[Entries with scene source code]
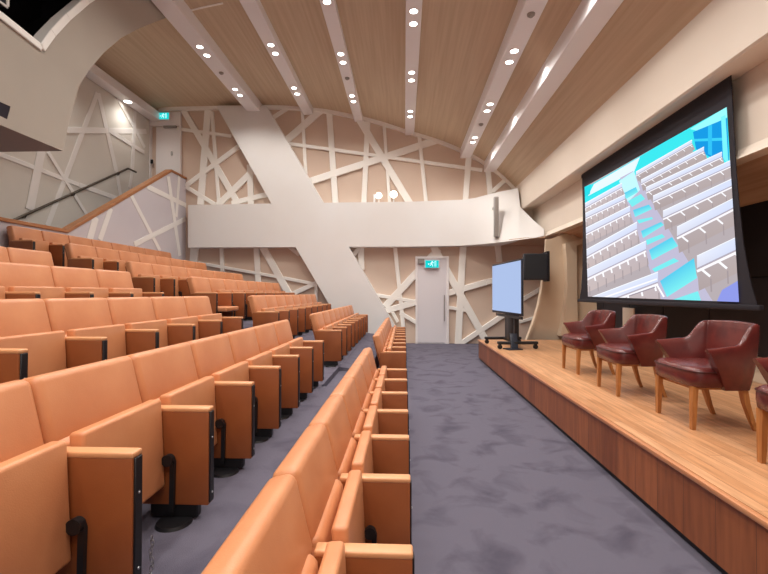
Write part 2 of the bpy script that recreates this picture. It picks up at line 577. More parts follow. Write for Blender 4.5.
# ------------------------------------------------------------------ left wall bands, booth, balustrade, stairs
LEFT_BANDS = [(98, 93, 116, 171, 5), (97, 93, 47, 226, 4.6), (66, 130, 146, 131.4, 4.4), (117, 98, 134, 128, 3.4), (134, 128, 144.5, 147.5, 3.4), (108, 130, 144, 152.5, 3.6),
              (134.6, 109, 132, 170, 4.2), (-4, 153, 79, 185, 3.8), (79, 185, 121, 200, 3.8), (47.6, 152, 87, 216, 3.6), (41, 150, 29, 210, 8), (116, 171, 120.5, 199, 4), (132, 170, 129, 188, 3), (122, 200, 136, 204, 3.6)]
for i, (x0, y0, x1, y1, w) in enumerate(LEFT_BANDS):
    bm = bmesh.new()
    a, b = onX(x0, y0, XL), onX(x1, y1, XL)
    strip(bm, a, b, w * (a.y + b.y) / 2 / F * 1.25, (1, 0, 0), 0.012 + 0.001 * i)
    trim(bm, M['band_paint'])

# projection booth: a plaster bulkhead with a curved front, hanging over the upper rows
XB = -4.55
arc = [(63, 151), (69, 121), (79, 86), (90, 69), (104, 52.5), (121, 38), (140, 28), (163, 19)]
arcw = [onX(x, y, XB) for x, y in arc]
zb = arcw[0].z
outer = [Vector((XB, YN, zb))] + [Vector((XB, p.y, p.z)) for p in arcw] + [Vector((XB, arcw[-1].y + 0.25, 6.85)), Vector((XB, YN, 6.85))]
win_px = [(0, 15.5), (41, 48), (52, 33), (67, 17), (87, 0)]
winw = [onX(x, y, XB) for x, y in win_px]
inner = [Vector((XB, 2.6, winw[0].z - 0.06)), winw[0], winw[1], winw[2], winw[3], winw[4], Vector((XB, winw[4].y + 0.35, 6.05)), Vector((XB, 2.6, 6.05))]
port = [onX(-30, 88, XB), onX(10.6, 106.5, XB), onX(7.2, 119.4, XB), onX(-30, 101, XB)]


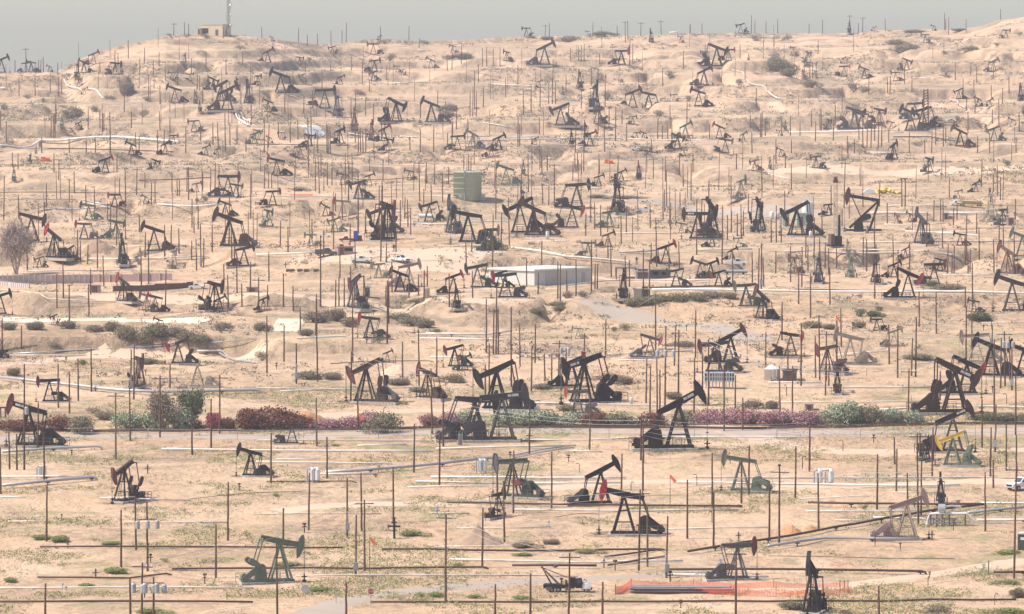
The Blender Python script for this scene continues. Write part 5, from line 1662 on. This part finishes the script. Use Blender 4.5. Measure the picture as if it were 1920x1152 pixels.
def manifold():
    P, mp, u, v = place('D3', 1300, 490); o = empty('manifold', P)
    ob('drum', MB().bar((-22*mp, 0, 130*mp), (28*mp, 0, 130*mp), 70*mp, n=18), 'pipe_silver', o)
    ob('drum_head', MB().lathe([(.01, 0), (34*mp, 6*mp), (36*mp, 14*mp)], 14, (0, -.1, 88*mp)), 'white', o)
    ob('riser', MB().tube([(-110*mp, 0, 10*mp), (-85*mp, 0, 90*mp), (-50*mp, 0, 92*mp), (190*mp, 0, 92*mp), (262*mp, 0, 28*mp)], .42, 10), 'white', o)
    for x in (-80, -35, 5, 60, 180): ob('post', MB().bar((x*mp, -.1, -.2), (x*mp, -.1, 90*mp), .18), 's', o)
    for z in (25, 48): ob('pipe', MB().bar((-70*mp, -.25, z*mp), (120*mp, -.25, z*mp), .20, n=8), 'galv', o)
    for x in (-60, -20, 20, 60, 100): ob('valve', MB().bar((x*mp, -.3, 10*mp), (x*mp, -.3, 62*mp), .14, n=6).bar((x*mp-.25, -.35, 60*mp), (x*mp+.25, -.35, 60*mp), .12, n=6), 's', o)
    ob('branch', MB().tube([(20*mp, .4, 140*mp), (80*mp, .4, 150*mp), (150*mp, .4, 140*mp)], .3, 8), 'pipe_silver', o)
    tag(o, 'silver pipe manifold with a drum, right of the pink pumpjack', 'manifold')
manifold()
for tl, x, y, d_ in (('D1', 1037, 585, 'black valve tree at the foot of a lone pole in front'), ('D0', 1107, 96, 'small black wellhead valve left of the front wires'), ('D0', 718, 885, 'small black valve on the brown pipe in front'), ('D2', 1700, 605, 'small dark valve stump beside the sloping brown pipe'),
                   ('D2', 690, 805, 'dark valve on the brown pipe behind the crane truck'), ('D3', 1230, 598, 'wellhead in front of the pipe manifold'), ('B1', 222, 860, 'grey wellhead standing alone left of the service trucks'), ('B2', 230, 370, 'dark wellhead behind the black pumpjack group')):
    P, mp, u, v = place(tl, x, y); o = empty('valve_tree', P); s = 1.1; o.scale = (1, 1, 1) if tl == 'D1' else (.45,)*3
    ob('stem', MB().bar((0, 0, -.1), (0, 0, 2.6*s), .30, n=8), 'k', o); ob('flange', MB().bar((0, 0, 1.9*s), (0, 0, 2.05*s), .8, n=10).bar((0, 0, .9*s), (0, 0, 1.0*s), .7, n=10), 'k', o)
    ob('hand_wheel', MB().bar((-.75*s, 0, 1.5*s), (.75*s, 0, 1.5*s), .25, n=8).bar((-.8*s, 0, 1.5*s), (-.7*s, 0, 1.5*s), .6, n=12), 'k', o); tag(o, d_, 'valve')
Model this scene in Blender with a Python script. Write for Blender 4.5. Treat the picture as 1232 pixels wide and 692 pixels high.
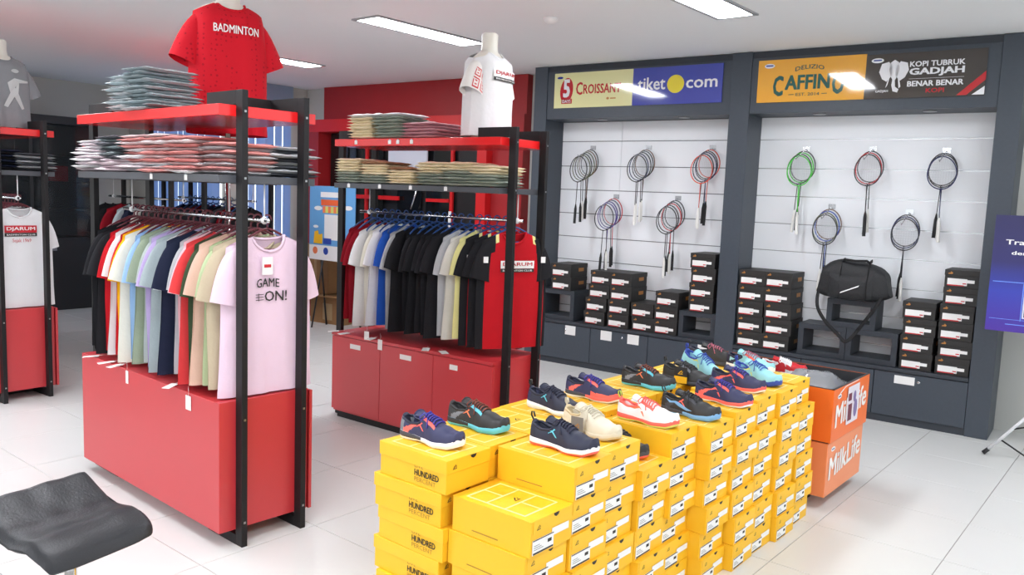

## WHAT YOU ARE ASKED TO DO
Write out all the records again, exactly, minus any pictures.

## TASK SOLUTION
Write part 2 of the bpy script that recreates this picture. It picks up at line 577. More parts follow. Write for Blender 4.5.
# ------------------------------------------------------------------ left wall bands, booth, balustrade, stairs
LEFT_BANDS = [(98, 93, 116, 171, 5), (97, 93, 47, 226, 4.6), (66, 130, 146, 131.4, 4.4), (117, 98, 134, 128, 3.4), (134, 128, 144.5, 147.5, 3.4), (108, 130, 144, 152.5, 3.6),
              (134.6, 109, 132, 170, 4.2), (-4, 153, 79, 185, 3.8), (79, 185, 121, 200, 3.8), (47.6, 152, 87, 216, 3.6), (41, 150, 29, 210, 8), (116, 171, 120.5, 199, 4), (132, 170, 129, 188, 3), (122, 200, 136, 204, 3.6)]
for i, (x0, y0, x1, y1, w) in enumerate(LEFT_BANDS):
    bm = bmesh.new()
    a, b = onX(x0, y0, XL), onX(x1, y1, XL)
    strip(bm, a, b, w * (a.y + b.y) / 2 / F * 1.25, (1, 0, 0), 0.012 + 0.001 * i)
    trim(bm, M['band_paint'])

# projection booth: a plaster bulkhead with a curved front, hanging over the upper rows
XB = -4.55
arc = [(63, 151), (69, 121), (79, 86), (90, 69), (104, 52.5), (121, 38), (140, 28), (163, 19)]
arcw = [onX(x, y, XB) for x, y in arc]
zb = arcw[0].z
outer = [Vector((XB, YN, zb))] + [Vector((XB, p.y, p.z)) for p in arcw] + [Vector((XB, arcw[-1].y + 0.25, 6.85)), Vector((XB, YN, 6.85))]
win_px = [(0, 15.5), (41, 48), (52, 33), (67, 17), (87, 0)]
winw = [onX(x, y, XB) for x, y in win_px]
inner = [Vector((XB, 2.6, winw[0].z - 0.06)), winw[0], winw[1], winw[2], winw[3], winw[4], Vector((XB, winw[4].y + 0.35, 6.05)), Vector((XB, 2.6, 6.05))]
port = [onX(-30, 88, XB), onX(10.6, 106.5, XB), onX(7.2, 119.4, XB), onX(-30, 101, XB)]


The Blender Python script for this scene continues. Write part 5, from line 1662 on. This part finishes the script. Use Blender 4.5. Measure the picture as if it were 1920x1152 pixels.
def manifold():
    P, mp, u, v = place('D3', 1300, 490); o = empty('manifold', P)
    ob('drum', MB().bar((-22*mp, 0, 130*mp), (28*mp, 0, 130*mp), 70*mp, n=18), 'pipe_silver', o)
    ob('drum_head', MB().lathe([(.01, 0), (34*mp, 6*mp), (36*mp, 14*mp)], 14, (0, -.1, 88*mp)), 'white', o)
    ob('riser', MB().tube([(-110*mp, 0, 10*mp), (-85*mp, 0, 90*mp), (-50*mp, 0, 92*mp), (190*mp, 0, 92*mp), (262*mp, 0, 28*mp)], .42, 10), 'white', o)
    for x in (-80, -35, 5, 60, 180): ob('post', MB().bar((x*mp, -.1, -.2), (x*mp, -.1, 90*mp), .18), 's', o)
    for z in (25, 48): ob('pipe', MB().bar((-70*mp, -.25, z*mp), (120*mp, -.25, z*mp), .20, n=8), 'galv', o)
    for x in (-60, -20, 20, 60, 100): ob('valve', MB().bar((x*mp, -.3, 10*mp), (x*mp, -.3, 62*mp), .14, n=6).bar((x*mp-.25, -.35, 60*mp), (x*mp+.25, -.35, 60*mp), .12, n=6), 's', o)
    ob('branch', MB().tube([(20*mp, .4, 140*mp), (80*mp, .4, 150*mp), (150*mp, .4, 140*mp)], .3, 8), 'pipe_silver', o)
    tag(o, 'silver pipe manifold with a drum, right of the pink pumpjack', 'manifold')
manifold()
for tl, x, y, d_ in (('D1', 1037, 585, 'black valve tree at the foot of a lone pole in front'), ('D0', 1107, 96, 'small black wellhead valve left of the front wires'), ('D0', 718, 885, 'small black valve on the brown pipe in front'), ('D2', 1700, 605, 'small dark valve stump beside the sloping brown pipe'),
                   ('D2', 690, 805, 'dark valve on the brown pipe behind the crane truck'), ('D3', 1230, 598, 'wellhead in front of the pipe manifold'), ('B1', 222, 860, 'grey wellhead standing alone left of the service trucks'), ('B2', 230, 370, 'dark wellhead behind the black pumpjack group')):
    P, mp, u, v = place(tl, x, y); o = empty('valve_tree', P); s = 1.1; o.scale = (1, 1, 1) if tl == 'D1' else (.45,)*3
    ob('stem', MB().bar((0, 0, -.1), (0, 0, 2.6*s), .30, n=8), 'k', o); ob('flange', MB().bar((0, 0, 1.9*s), (0, 0, 2.05*s), .8, n=10).bar((0, 0, .9*s), (0, 0, 1.0*s), .7, n=10), 'k', o)
    ob('hand_wheel', MB().bar((-.75*s, 0, 1.5*s), (.75*s, 0, 1.5*s), .25, n=8).bar((-.8*s, 0, 1.5*s), (-.7*s, 0, 1.5*s), .6, n=12), 'k', o); tag(o, d_, 'valve')
Model this scene in Blender with a Python script. Write for Blender 4.5. Treat the picture as 1232 pixels wide and 692 pixels high.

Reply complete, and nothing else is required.